◆ **Scenes as source code**
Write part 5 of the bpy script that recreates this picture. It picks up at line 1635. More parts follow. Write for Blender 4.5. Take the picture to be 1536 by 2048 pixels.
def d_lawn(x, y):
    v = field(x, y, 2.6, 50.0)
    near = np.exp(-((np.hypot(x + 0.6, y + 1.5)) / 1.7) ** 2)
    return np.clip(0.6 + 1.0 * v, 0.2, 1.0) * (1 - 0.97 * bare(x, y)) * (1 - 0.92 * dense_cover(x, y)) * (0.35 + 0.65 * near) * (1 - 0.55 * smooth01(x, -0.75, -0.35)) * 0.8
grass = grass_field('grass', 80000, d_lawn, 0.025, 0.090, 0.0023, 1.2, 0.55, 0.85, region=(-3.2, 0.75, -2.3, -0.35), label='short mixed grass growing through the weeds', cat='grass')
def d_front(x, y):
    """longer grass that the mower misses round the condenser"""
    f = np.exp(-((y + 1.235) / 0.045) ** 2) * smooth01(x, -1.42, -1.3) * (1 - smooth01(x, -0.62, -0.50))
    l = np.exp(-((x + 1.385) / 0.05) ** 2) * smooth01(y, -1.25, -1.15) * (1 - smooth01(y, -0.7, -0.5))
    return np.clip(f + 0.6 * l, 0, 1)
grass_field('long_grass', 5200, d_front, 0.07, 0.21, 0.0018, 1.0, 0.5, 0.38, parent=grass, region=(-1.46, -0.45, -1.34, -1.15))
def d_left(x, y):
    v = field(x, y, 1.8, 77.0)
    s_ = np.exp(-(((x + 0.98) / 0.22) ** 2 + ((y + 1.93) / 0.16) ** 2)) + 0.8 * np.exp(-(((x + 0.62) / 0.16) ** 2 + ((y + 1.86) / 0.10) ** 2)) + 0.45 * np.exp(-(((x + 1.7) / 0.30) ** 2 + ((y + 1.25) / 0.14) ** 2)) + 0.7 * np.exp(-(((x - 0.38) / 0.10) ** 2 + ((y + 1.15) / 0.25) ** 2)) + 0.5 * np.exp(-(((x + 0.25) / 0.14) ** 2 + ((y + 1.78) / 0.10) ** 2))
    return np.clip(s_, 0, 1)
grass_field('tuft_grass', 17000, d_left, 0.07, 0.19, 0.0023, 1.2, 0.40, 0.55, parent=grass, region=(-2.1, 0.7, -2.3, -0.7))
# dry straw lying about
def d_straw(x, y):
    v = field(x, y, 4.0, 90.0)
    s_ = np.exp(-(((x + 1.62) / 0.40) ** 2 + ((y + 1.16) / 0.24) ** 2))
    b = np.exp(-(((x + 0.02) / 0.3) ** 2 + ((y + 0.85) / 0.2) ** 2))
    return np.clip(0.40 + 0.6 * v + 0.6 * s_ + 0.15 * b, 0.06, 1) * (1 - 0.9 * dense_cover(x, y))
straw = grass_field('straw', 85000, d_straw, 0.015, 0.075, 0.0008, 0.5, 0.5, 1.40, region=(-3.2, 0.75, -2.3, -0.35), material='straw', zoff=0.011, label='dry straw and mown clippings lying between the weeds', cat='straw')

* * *

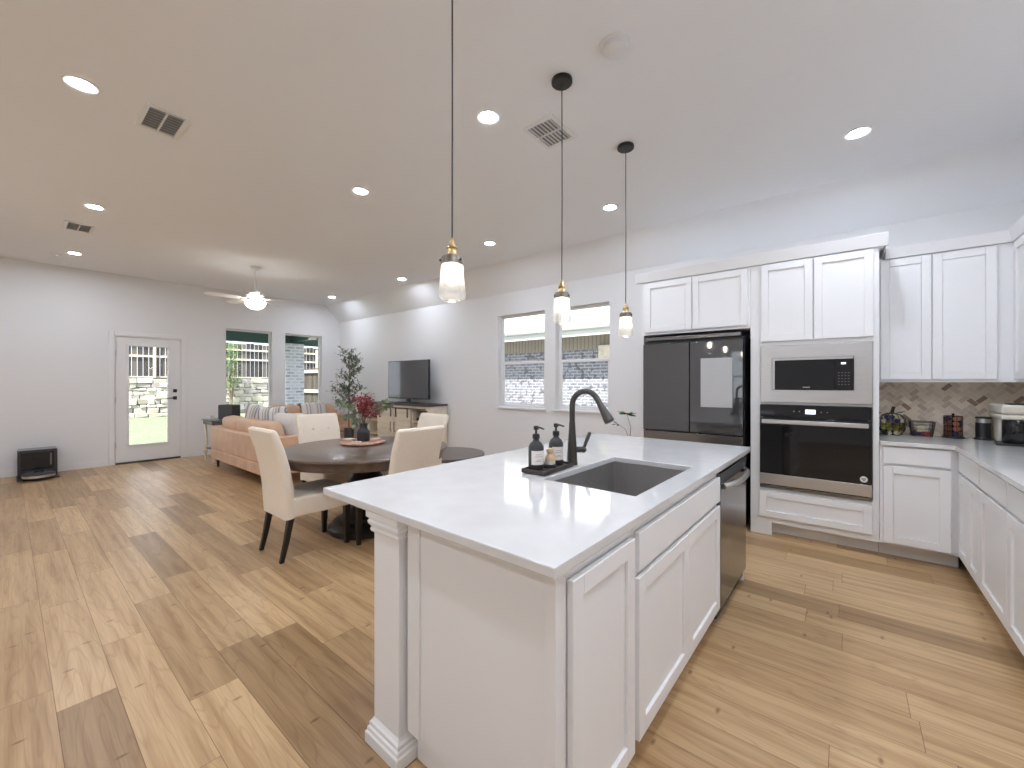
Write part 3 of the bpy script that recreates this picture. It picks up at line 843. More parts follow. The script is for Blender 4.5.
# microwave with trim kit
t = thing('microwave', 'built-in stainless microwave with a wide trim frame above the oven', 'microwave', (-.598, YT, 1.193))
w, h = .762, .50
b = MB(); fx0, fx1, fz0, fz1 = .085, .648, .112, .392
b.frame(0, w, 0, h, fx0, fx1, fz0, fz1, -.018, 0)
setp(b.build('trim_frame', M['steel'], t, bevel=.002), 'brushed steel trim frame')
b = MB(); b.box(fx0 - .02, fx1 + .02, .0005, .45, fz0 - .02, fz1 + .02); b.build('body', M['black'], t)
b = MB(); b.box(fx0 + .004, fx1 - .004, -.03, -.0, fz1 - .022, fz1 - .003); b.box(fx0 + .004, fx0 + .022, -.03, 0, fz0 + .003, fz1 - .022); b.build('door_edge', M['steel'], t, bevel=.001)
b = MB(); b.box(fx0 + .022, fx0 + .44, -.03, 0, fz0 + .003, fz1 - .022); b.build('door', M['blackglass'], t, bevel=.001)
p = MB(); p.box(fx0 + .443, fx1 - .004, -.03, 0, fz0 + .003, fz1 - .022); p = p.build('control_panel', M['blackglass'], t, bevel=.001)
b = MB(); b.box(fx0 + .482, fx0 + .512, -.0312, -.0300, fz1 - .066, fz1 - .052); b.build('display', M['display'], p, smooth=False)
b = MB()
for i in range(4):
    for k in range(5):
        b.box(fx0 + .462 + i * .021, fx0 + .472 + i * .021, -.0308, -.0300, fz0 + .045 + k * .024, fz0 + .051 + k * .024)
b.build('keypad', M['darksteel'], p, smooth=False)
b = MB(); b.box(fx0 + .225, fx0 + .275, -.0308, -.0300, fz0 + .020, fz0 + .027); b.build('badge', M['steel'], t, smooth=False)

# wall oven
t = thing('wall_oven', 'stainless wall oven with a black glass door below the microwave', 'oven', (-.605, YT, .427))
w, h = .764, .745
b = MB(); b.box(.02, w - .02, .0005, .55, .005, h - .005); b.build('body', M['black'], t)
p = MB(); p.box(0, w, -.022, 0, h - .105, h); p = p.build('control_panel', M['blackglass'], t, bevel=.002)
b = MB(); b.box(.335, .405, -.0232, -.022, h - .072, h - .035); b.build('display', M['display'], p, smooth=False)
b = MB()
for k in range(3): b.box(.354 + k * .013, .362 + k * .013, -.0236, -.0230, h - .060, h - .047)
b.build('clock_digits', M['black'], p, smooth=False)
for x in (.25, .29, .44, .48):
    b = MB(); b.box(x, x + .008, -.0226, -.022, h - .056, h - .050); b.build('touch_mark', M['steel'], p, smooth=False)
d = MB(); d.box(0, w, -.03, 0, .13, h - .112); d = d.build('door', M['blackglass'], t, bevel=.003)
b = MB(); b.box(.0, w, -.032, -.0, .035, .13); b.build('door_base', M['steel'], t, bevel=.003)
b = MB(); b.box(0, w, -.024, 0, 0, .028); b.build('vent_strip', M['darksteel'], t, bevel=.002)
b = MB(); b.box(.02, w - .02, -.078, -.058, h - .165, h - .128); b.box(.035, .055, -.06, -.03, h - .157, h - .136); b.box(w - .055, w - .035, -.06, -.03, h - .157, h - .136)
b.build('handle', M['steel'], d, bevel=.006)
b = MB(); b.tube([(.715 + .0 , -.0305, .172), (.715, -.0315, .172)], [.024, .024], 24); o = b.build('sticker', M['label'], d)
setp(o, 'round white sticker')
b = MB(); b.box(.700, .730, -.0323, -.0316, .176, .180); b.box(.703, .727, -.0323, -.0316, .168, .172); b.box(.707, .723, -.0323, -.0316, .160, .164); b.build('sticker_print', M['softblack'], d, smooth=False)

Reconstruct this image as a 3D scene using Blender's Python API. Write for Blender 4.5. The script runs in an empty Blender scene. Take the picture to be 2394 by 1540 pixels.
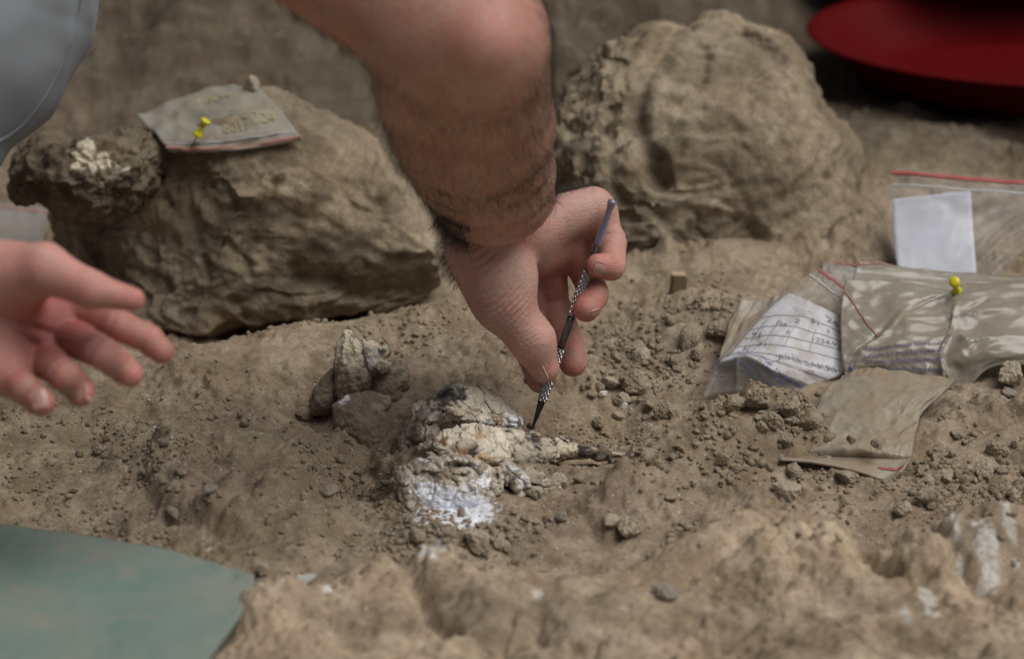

==

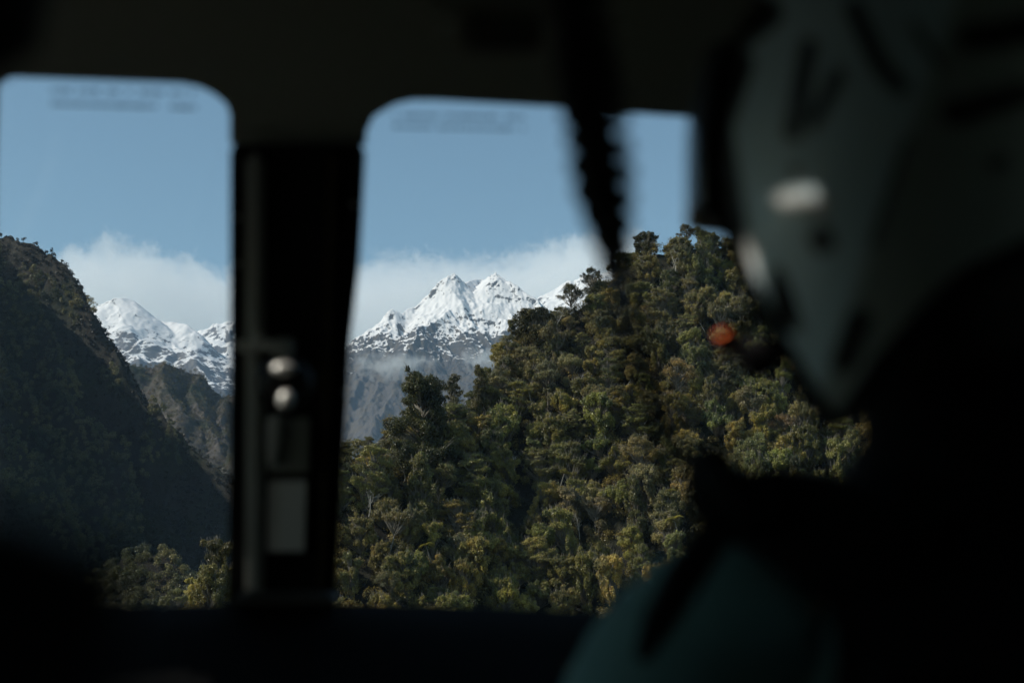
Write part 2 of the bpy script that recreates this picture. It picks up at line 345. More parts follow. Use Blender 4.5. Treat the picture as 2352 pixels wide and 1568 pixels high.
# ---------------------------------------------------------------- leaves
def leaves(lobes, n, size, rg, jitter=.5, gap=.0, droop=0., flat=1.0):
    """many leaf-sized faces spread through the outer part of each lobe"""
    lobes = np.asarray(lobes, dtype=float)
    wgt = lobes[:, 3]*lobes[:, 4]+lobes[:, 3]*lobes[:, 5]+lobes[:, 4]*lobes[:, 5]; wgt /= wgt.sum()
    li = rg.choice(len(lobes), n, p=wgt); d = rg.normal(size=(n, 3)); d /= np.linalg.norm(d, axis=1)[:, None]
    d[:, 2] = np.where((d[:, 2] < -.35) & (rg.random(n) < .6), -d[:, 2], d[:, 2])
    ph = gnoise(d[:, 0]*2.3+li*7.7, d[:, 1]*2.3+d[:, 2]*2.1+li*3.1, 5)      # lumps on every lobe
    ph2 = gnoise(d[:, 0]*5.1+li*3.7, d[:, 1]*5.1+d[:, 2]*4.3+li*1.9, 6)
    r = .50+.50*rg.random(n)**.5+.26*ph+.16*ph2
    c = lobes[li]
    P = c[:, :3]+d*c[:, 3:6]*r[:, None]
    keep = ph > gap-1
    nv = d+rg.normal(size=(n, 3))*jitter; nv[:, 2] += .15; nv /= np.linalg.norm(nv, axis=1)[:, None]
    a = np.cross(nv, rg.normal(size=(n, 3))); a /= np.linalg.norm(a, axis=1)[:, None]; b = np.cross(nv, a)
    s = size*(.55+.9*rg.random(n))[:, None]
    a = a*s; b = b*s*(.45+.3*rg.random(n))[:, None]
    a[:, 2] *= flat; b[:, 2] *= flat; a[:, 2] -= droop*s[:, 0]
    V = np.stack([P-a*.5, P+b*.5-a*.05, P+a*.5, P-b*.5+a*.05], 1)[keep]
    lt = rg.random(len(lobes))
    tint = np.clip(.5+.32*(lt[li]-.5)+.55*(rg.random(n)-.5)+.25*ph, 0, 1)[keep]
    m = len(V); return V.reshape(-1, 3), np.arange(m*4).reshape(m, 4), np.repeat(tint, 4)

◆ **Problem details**
Copy out all lines that carry the word "script".

◆ **Solution to the exercise**
Write part 5 of the bpy script that recreates this picture. It picks up at line 1635. More parts follow. Write for Blender 4.5. Take the picture to be 1536 by 2048 pixels.
Write part 3 of the bpy script that recreates this picture. It picks up at line 843. More parts follow. The script is for Blender 4.5.
Reconstruct this image as a 3D scene using Blender's Python API. Write for Blender 4.5. The script runs in an empty Blender scene. Take the picture to be 2394 by 1540 pixels.
Write part 2 of the bpy script that recreates this picture. It picks up at line 345. More parts follow. Use Blender 4.5. Treat the picture as 2352 pixels wide and 1568 pixels high.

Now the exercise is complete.